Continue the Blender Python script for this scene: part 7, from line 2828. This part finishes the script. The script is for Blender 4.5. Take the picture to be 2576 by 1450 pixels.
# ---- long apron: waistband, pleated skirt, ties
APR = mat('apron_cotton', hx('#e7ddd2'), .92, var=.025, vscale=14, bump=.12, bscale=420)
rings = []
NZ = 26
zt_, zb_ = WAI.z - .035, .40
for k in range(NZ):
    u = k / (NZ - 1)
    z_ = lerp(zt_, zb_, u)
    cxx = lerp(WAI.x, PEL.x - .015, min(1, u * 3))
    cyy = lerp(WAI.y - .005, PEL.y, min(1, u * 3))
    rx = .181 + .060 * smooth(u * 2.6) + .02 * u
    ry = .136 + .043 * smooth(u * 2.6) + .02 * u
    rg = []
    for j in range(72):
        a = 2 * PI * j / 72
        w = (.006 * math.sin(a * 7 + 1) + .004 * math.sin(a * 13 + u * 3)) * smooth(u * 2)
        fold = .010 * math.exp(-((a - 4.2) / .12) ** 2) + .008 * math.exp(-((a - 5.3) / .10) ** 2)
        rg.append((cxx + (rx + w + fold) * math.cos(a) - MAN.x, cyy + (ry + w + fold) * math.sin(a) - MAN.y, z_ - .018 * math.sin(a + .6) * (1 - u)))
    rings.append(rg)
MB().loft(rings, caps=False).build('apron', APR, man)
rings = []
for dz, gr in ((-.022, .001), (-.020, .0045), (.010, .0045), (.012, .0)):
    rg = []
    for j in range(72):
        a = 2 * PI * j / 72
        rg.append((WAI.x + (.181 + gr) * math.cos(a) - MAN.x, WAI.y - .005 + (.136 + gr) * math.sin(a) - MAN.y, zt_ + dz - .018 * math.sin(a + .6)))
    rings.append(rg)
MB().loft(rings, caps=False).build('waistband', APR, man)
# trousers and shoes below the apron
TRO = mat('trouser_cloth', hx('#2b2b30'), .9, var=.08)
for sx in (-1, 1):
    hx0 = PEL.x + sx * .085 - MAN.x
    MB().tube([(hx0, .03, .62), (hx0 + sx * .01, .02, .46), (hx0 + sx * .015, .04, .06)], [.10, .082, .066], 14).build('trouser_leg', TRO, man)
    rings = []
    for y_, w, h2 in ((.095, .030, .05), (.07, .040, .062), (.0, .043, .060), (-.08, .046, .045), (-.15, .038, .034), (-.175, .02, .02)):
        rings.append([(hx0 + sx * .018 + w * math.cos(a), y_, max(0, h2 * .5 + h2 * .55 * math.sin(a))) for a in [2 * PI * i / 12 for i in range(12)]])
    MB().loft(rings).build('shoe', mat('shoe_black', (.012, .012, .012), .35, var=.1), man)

- - - -

* Instructions to follow *
Repeat the material above in full, exactly as it stands.

* Full response *
Continue the Blender Python script for this scene: part 7, from line 2828. This part finishes the script. The script is for Blender 4.5. Take the picture to be 2576 by 1450 pixels.
# ---- long apron: waistband, pleated skirt, ties
APR = mat('apron_cotton', hx('#e7ddd2'), .92, var=.025, vscale=14, bump=.12, bscale=420)
rings = []
NZ = 26
zt_, zb_ = WAI.z - .035, .40
for k in range(NZ):
    u = k / (NZ - 1)
    z_ = lerp(zt_, zb_, u)
    cxx = lerp(WAI.x, PEL.x - .015, min(1, u * 3))
    cyy = lerp(WAI.y - .005, PEL.y, min(1, u * 3))
    rx = .181 + .060 * smooth(u * 2.6) + .02 * u
    ry = .136 + .043 * smooth(u * 2.6) + .02 * u
    rg = []
    for j in range(72):
        a = 2 * PI * j / 72
        w = (.006 * math.sin(a * 7 + 1) + .004 * math.sin(a * 13 + u * 3)) * smooth(u * 2)
        fold = .010 * math.exp(-((a - 4.2) / .12) ** 2) + .008 * math.exp(-((a - 5.3) / .10) ** 2)
        rg.append((cxx + (rx + w + fold) * math.cos(a) - MAN.x, cyy + (ry + w + fold) * math.sin(a) - MAN.y, z_ - .018 * math.sin(a + .6) * (1 - u)))
    rings.append(rg)
MB().loft(rings, caps=False).build('apron', APR, man)
rings = []
for dz, gr in ((-.022, .001), (-.020, .0045), (.010, .0045), (.012, .0)):
    rg = []
    for j in range(72):
        a = 2 * PI * j / 72
        rg.append((WAI.x + (.181 + gr) * math.cos(a) - MAN.x, WAI.y - .005 + (.136 + gr) * math.sin(a) - MAN.y, zt_ + dz - .018 * math.sin(a + .6)))
    rings.append(rg)
MB().loft(rings, caps=False).build('waistband', APR, man)
# trousers and shoes below the apron
TRO = mat('trouser_cloth', hx('#2b2b30'), .9, var=.08)
for sx in (-1, 1):
    hx0 = PEL.x + sx * .085 - MAN.x
    MB().tube([(hx0, .03, .62), (hx0 + sx * .01, .02, .46), (hx0 + sx * .015, .04, .06)], [.10, .082, .066], 14).build('trouser_leg', TRO, man)
    rings = []
    for y_, w, h2 in ((.095, .030, .05), (.07, .040, .062), (.0, .043, .060), (-.08, .046, .045), (-.15, .038, .034), (-.175, .02, .02)):
        rings.append([(hx0 + sx * .018 + w * math.cos(a), y_, max(0, h2 * .5 + h2 * .55 * math.sin(a))) for a in [2 * PI * i / 12 for i in range(12)]])
    MB().loft(rings).build('shoe', mat('shoe_black', (.012, .012, .012), .35, var=.1), man)